Having just returned from Pakistan and Afghanistan, I talked about the reality of life in the latter under Western occupation and what’s likely to happen once most troops leave at the end of 2014. After more than a decade and tens of billions of aid (see this telling photo by my friend Benjamin Gilmour who just returned from Kabul and Herat) the nation is in a state of (mostly) chaos. Resistance to American and Australian forces have undoubtedly led to a Western defeat but what comes next? Many Afghans I met said they feared what would happen after the West leaves. This wasn’t because they wanted them to stay, although some did, but that Western aid and development should in some way assist the state. The time for war is long over.
I explained on the program that the West have empowered thuggish warlords; we’ve trained, armed and funded men with a horrific record in the name of “stability”. In reality, it’s created the opposite. I was researching the role of private militias and intelligence companies, both of which have corrupted the democratic process.

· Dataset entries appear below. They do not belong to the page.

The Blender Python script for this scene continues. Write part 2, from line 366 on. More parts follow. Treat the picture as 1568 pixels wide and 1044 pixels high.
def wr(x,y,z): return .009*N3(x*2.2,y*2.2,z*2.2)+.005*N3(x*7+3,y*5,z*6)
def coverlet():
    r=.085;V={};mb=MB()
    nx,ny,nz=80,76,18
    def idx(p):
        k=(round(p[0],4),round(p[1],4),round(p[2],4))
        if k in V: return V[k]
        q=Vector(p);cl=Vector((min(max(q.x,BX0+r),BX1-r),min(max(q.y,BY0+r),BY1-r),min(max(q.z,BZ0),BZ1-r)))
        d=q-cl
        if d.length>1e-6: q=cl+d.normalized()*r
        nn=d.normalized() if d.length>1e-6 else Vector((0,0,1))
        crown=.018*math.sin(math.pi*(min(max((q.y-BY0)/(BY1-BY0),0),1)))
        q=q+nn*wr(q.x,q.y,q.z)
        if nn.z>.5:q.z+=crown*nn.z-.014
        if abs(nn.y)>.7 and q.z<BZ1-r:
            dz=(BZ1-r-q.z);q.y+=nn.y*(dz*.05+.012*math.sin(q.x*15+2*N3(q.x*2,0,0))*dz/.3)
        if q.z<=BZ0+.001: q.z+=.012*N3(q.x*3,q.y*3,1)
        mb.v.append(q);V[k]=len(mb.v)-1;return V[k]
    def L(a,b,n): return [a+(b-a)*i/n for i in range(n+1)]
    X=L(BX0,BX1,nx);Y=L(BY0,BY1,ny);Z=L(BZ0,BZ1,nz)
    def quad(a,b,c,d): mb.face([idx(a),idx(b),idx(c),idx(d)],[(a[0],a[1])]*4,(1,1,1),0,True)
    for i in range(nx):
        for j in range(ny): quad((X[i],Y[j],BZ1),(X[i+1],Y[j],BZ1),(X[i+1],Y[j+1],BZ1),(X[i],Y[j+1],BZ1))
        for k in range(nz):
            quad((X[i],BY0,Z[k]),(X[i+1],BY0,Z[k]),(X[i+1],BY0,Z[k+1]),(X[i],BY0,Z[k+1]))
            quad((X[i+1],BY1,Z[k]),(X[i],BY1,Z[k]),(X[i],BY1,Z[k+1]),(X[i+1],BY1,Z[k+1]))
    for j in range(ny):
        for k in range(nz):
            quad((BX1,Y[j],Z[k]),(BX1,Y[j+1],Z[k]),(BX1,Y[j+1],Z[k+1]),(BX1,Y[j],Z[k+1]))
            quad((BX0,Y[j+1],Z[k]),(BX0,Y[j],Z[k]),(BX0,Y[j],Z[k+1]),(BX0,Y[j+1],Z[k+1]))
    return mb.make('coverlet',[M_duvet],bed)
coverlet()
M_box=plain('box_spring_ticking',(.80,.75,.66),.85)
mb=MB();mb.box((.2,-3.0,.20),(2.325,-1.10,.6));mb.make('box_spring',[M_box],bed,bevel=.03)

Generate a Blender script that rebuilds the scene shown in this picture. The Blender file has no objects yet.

I heard over and over again how little America and its allies knew about Afghanistan despite spending more than 10 years fighting the Taliban and other forces.
In relation to the ongoing Murdoch saga in Britain, I argued that News International could rightly be called a mafia-like organisation and James Murdoch, who just gave testimony last night to the Leveson Inquiry, openly explained the intimacy between the Tories and his corporation (not that things were any better or different during the days of Tony Blair and Gordon Brown).